In February 2013, veteran traffic reporter Tammy Dombeck Campbell had been filling in at Dallas’ CBS affiliate, KTVT News, as a freelancer.

More than a year-and-a-half later, in October 2014, the station’s full-time morning traffic reporter resigned, and KTVT NEWS — known locally as CBS 11 — began searching for a replacement.

The station’s job announcement noted that its ideal candidate would have the following:

  • On-air traffic reporting experience
  • “Strong knowledge of local traffic in the Dallas/Fort Worth area”
  • At least five years of professional broadcasting experience

Campbell, who had worked 12 years as a full-time traffic reporter for rival station NBC 5 — earning her the nickname “Gridlock Buster” with local fans — applied for the CBS 11 position and told managers she was interested in the job. She also continued to fill in as the station’s morning traffic reporter after the full-time staffer resigned.

But CBS 11 didn’t hire her.

Instead, the news station chose a much younger applicant who did not meet the qualifications posted in the station’s own job listing, according to a statement by the U.S. Equal Employment Opportunity Commission. The commission filed a lawsuit Tuesday in U.S. District Court for the Northern District of Texas, Dallas Division, alleging the station violated the federal Age Discrimination in Employment Act.

The Age Discrimination in Employment Act

The ADEA was passed in 1967 and prohibits employers from using age to discriminate against those who are 40 or older. It does not protect workers under the age of 40.

  • Over the last 20 years, age-related-discrimination charges filed with the EEOC steadily increased until a peak in 2008, and have gradually decreased since.
  • According to the commission’s records, 20,857 ADEA-related-charges were filed with the EEOC last year.
  • In 2008, there were 24,582 age-related-discrimination charges filed with the commission.
  • Of the EEOC age-discrimination cases that reached a resolution last year, less than 7 percent was settled.

“Unfortunately, we can’t speculate on why the numbers are what they are,” EEOC spokeswoman Kimberly Smith-Brown told The Post.

The first search

In December 2014, CBS 11 offered the job to a 27-year-old applicant who accepted the position, then she ended up withdrawing her application before she started. The suit alleges this applicant had neither broadcast experience in the Dallas/Fort Worth area nor “strong knowledge” of local traffic.

Meanwhile, CBS 11 resumed its search and asked Campbell to continue filling in as the morning traffic reporter on a freelance basis. Campbell agreed — and once again told managers she would be interested in the full-time job.

The second search

After the second search, the station passed on Campbell once again, this time hiring a 24-year-old woman who did not have five years of professional broadcasting experience or any broadcast experience in the Dallas/Fort Worth metro area, according to the EEOC.

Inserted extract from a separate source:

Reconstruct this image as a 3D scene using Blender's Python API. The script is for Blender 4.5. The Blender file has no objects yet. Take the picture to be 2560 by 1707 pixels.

“Tammy Campbell was clearly qualified for the position of traffic reporter,” EEOC senior trial attorney Joel Clark said in a statement. “We are confident that the station’s ratings were favorable during the time that she filled in as the morning traffic reporter. But the station clearly preferred a younger face and a less-qualified applicant based on unfounded stereotypes about female reporters in broadcast television.”

CBS 11’s response

A spokesman for CBS Stations Group of Texas, a division of the New York-based CBS Corp. that owns and operates KTVT, denied the allegations outlined in the complaint.

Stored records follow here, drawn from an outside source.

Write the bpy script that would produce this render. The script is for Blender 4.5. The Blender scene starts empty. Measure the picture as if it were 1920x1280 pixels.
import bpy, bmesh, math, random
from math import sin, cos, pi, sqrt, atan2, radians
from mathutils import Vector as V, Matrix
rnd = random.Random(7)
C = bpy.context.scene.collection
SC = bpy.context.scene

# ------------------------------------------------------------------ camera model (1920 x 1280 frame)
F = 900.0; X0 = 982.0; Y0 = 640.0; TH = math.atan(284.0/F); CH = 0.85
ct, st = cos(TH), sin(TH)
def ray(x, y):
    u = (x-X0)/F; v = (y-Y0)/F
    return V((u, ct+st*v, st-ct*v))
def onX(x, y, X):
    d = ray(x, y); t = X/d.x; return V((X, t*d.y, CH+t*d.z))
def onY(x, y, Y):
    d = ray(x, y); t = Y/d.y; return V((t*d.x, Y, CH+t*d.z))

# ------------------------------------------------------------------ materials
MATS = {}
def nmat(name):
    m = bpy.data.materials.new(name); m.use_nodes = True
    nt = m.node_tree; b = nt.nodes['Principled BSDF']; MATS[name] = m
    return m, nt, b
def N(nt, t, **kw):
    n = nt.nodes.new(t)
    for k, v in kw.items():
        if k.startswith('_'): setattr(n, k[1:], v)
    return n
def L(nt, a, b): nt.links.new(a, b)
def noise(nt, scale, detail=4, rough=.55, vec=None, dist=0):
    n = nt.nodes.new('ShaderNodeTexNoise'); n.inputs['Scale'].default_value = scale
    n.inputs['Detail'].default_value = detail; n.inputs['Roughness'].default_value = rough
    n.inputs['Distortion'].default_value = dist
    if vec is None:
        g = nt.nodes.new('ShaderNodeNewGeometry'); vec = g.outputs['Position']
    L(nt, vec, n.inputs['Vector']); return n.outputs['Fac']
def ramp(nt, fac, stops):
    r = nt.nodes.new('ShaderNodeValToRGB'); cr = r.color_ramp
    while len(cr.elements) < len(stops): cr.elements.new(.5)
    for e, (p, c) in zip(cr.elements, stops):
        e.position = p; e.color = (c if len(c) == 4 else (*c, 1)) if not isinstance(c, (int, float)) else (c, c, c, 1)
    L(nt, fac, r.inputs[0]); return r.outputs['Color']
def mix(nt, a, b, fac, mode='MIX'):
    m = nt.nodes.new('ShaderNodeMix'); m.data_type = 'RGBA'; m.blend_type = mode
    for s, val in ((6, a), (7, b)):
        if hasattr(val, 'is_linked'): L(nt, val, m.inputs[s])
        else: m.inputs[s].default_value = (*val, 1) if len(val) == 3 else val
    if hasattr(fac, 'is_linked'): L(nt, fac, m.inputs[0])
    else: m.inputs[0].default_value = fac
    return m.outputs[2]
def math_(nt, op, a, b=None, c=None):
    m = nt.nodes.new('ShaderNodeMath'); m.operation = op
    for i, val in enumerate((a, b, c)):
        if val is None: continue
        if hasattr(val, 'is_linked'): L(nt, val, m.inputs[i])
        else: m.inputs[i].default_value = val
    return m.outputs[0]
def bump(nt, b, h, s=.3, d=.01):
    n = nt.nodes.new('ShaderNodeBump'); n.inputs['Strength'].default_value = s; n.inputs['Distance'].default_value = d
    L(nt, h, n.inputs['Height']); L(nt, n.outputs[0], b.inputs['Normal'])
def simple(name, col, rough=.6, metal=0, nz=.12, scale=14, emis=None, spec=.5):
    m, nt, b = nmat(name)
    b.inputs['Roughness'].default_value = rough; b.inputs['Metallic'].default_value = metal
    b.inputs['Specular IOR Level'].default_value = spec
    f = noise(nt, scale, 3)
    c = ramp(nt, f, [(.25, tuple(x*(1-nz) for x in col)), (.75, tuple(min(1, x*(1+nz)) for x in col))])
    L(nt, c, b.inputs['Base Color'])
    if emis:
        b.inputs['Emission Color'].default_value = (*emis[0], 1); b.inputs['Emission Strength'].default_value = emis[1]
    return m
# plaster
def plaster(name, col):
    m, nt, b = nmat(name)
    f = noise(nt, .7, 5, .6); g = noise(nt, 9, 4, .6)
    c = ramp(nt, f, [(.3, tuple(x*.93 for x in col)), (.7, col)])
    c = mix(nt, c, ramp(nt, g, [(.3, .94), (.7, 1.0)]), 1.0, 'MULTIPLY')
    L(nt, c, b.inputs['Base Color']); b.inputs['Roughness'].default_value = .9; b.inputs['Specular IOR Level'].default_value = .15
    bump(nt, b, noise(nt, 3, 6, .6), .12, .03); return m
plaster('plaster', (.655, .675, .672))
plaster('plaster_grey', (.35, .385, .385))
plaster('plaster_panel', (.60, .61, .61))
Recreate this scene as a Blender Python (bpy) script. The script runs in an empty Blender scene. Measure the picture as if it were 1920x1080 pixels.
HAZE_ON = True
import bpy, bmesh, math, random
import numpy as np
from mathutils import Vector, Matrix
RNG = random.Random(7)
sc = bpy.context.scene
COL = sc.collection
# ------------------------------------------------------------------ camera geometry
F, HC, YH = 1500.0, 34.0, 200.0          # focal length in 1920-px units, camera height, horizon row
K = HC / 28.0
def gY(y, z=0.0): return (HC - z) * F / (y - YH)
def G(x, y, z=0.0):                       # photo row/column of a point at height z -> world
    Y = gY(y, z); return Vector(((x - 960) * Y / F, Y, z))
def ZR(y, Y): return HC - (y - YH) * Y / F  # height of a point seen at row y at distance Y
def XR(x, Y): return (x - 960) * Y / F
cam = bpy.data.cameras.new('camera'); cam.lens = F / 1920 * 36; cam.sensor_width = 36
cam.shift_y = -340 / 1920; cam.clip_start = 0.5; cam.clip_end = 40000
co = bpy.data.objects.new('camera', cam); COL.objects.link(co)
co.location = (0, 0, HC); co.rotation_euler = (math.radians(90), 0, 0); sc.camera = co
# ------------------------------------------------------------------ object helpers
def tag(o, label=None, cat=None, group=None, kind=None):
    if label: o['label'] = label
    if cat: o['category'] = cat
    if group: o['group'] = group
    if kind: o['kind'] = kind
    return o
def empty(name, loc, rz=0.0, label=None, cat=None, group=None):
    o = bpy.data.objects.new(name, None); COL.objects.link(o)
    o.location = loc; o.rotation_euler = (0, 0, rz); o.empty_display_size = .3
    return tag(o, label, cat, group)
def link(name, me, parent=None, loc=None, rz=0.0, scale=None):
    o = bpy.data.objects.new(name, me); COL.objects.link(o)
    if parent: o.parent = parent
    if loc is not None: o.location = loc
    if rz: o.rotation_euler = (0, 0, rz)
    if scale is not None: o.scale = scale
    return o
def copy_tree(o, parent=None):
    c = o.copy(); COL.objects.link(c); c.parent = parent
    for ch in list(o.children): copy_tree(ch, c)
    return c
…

“KTVT respectfully disagrees with the EEOC’s current assessment and looks forward to resolving this matter,” CBS spokesman Mike Nelson told The Washington Post in an email.

Now 44, Campbell was 42 when she applied for the job, according to the suit.

“All the girls they auditioned for this job were in their 20s,” Campbell told the Fort Worth Star-Telegram in 2015. “I didn’t have a chance. Frustrating.”

Campbell’s hope for others

In an interview Tuesday with Ed Bark, a former TV critic at the Dallas Morning News, Campbell described the ordeal as “humiliating, extremely upsetting and unfair.” She added that, despite several co-workers telling her she had suffered “blatant age discrimination,” she was simply going to let it go — until her husband convinced her to move forward with a complaint.

“It took a toll on my self-worth,” she told Bark. “My hope now is to inspire others that when you are going up against either a major broadcasting corporation or a small employer who you feel has treated you unfairly, the EEOC has laws in place to prevent this kind of discrimination. . . . I just hope it empowers others to not turn away from making their employers accountable.”